Ülkü Tamer, Gaziantep'te çocukluğunun geçtiği evin kapısının önünde (2009) |
Hızlandırılmış tren, mavi tren, motorlu tren, elektrikli tren... Nereden bilelim bunları... 1940'larda, 50'lerde iki tür tren vardı bizim için: posta treniyle ekspres. İkisi de çuf-çuf. Kara tren.
Eksprese herkes binemezdi öyle. Pahalıydı. Her yere de gitmezdi, belirli hatlarda çalışırdı. O yüzden, varsa yoksa posta treni. Karayollarıyla yolculuk yok gibiydi. Bir yerden bir yere gideceksen... posta treni.
İstanbul-Antep arasını yılda en az altı kere giderdim posta treniyle. İki gün iki gece... O sıralarda benim için azapların en büyüğüydü. Eh, şimdi eziyetler unutuldu, 'nostalji' de girdi işin içine, özlemlerin en büyüklerinden biri oldu çıktı.
* * *
Antep'te tren istasyonu yoktu. En yakın istasyon Narlı'ydı. Elli kilometre ötede. Narlı'ya ekspres uğramazdı zaten. Haydarpaşa-Kurtalan posta treni uğrardı. Toros Ekspresi'ne binecekseniz taa Fevzipaşa'ya gitmek zorundaydınız.

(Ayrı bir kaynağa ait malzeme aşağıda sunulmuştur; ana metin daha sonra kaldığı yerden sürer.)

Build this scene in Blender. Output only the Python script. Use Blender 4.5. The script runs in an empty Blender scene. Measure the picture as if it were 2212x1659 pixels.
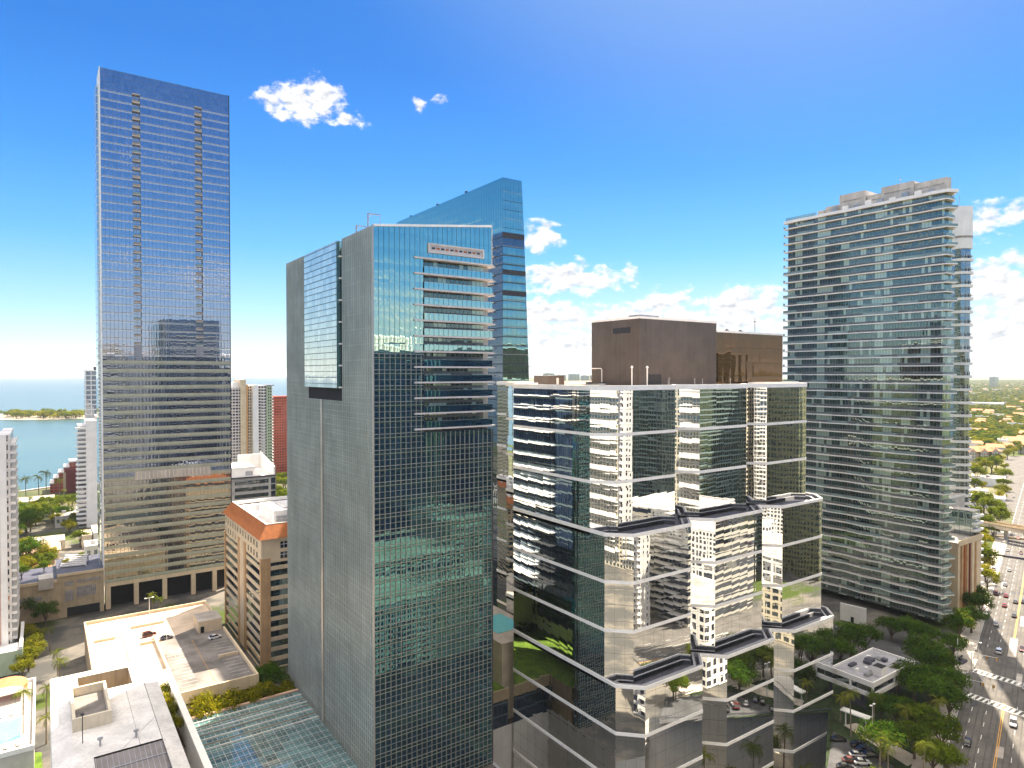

Her akşam Fındıklı Garajı'ndan otobüs kalkardı Narlı'ya. Burunlu Austin. Garajda tanıdığınız varsa, torpilliyseniz, 'şoför mahalli'nde yer bulurdunuz. Bavullarınız, sepetleriniz otobüsün üstüne yüklenir, sallanan mendiller arasında yola koyulurdunuz.
Kentten çıkarken, Başkarakol'da, şoför, 'Hayırlı yolculuklar!' diye seslenirdi.
Yolculuk o zaman başlardı işte. Elveda Antep...
Elli kilometreyi hırıltılı Austin'le iki saatte alırdınız.
Narlı'da lüks lambalarının ışığında sivrisinekler karşılardı sizi.